With AMD you do have the concern of delays (...) or worst if you are relying heavily on them for your 2-3 major revisions and a haldful of other minor changes their is their fiscal situation to consider.

On price: lets assume IBM wants hundreds of millions for a design contract and AMD is just happy to toss a design out for a meager license fee. There is a cost consideration for the *size* of the AMD design. Their designs are larger and hotter and you consider that across over 80M units over the lifetime you are right back into the hundreds of millions of extra monies needed to accommodate the "cheaper" design. Unless we are saying performance / area (cost) is pretty much irrelevant going forward?
 
Question on a "SoC" (really GPU+CPU): What is so appealing about a single chip when you could go with a CPU and GPU with the same footprint but a better bus design, memory configuration, yields, and flexibility in manufacturing and design wins (e.g. AMD win your GPU, IBM your CPU contracts)?

I do think costs can be sufficiently lower for an APU than discrete components on a mature process.

Yes, yields will always be better for two smaller chips than one big one, but at some point on a mature process they'll be good enough and eventually the costs of packaging, testing, shipping, and installing two chips will be more expensive than one bigger one.

I don't know when then break even point is, but AMD seems to think it's in their business interest to sell a GPU+APU chip instead of two lower cost chips.


For my experience in the embedded world, I've seen that I/O can be a significant contributor to power. I've seen very high speed I/O ( at least for our application ~1GB/s) consume around 15-20% of the power budgets (~10W). Granted some of that could have been our own implementation faults, but I imagine that keeping CPU/GPU IO on chip would be very beneficial especially if there's a large-on-chip eDRAM.
 
Wow all this time Alstrong was holding out, 256 bit IS possible. The fact the chip can go to an SOC later so pad limiting is not a major factor for much longer had completely escaped me.

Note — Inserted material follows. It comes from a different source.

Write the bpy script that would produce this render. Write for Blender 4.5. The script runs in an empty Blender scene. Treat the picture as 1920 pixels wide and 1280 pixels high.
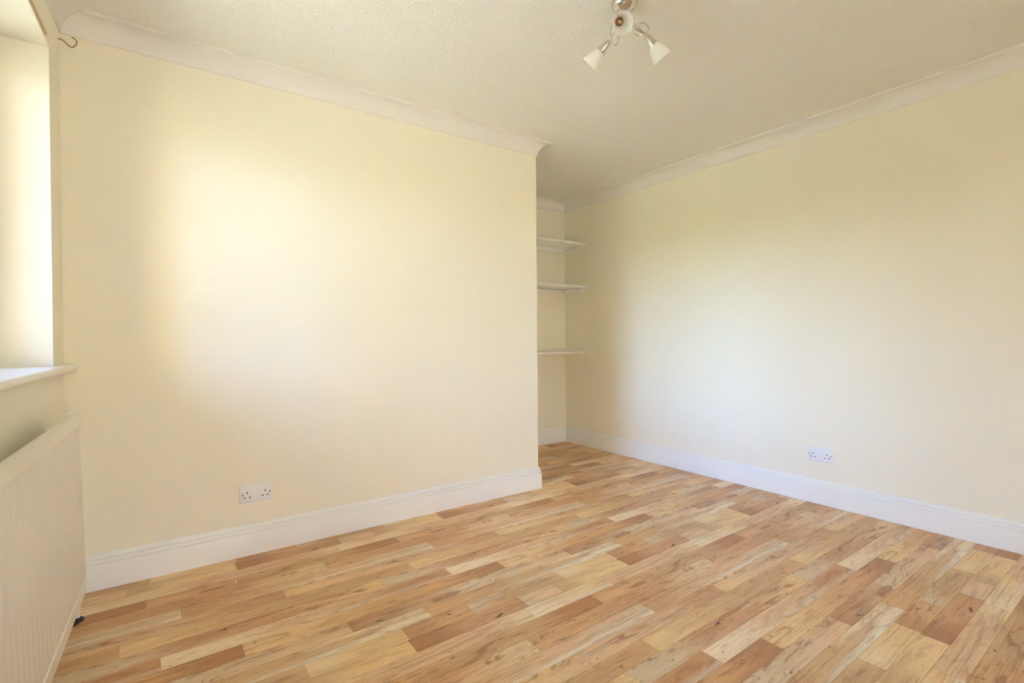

Too me it's an absolute no brainer then and simplifies everything immensely. Forgot all this EDRAM, DDR3 for cache, and other nonsense. 4GB RAM is then possible with relative ease and even 8GB could happen.
 
Cost as in compared to... the PPC cores that already do the same thing? You may have an argument if this was a new ARM architecture being discussed, but IBM already has PPC designs doing exactly what you laid out.

With AMD you do have the concern of delays (...) or worst if you are relying heavily on them for your 2-3 major revisions and a haldful of other minor changes their is their fiscal situation to consider.

On price: lets assume IBM wants hundreds of millions for a design contract and AMD is just happy to toss a design out for a meager license fee. There is a cost consideration for the *size* of the AMD design. Their designs are larger and hotter and you consider that across over 80M units over the lifetime you are right back into the hundreds of millions of extra monies needed to accommodate the "cheaper" design. Unless we are saying performance / area (cost) is pretty much irrelevant going forward?

To clarify - I don't think going with an AMD x86 SoC is a brilliant idea.
I merely pointed out where using such an existing design could bring savings - by minimizing design/debugging cost and manufacturing risk.
 
Reflecting on an AMD SoC... Llano was 228mm^2 for 4 CPU x64 cores + 240 Cypess Shaders. About 35% of the die, or 80mm^2, is for the GPU. So a quadcore AMD x64 on 32nm is running at 150mm^2.

To compare <snip>
Look at the die photo in your own link: The 4 cores of Llano (with L2 caches) takes up less die space than the GPU part. I remember we looked at the X360 CPU when it was released, the die area of one 360 core was roughly comparable to an Athlon 64 core, both in 90 nm (35mm^2 IIRC).

The 360 CPU and the CELL PPU was a result of the CPU design paradigm IBM was pursuing at the time of super fast in-order designs. It ultimately resulted in the Power 6 processor. It was a disaster.

A core of the much wider out-of-order POWER 7 is smaller than a P6 core on a process normalized basis while delivering higher single thread performance, much higher throughput and consuming less power.